January 30, 2015 @ 5:00 pm - 7:00 pm | Stevenson Fireside Lounge
FreeFrom at least 200 BC to the 16th century CE, the Eurasian Silk Road formed the most extensive network of trade and commerce the world had ever seen. Its pathways linked populations from Beijing to Jerusalem in one of the first global networks. Much of what we know about the Silk Road is defined by archaeology from lowland oases, but mountainous regions occupied by nomads offer new insights. The newly discovered city of Tashbulak, unearthed in 2011 in the highlands of Uzbekistan, is one of the most recent and exciting discoveries along the Medieval Silk Road. Tashbulak pushes us to question our common understanding of the role of nomads in shaping the history and technology of medieval empires across Central Asia and sparks many questions about political, religious and economic change in the 11th century CE.

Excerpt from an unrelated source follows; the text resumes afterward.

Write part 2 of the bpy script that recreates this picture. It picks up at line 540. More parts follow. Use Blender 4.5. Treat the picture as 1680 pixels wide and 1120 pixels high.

Dr. Michael Frachetti is Associate Professor of Anthropology at Washington University in St. Louis. His work addresses the ancient nomadic societies of Central and Eastern Eurasia and how these shaped inter-regional networks from as early as 2000 BCE (the Mid-Bronze Age) down to the time of the later Silk Roads. He is the author of Pastoralist Landscapes and Social Interaction in Bronze Age Eurasia (UCPress, 2008). He currently conducts archaeological field research in Eastern Kazakhstan and Uzbekistan.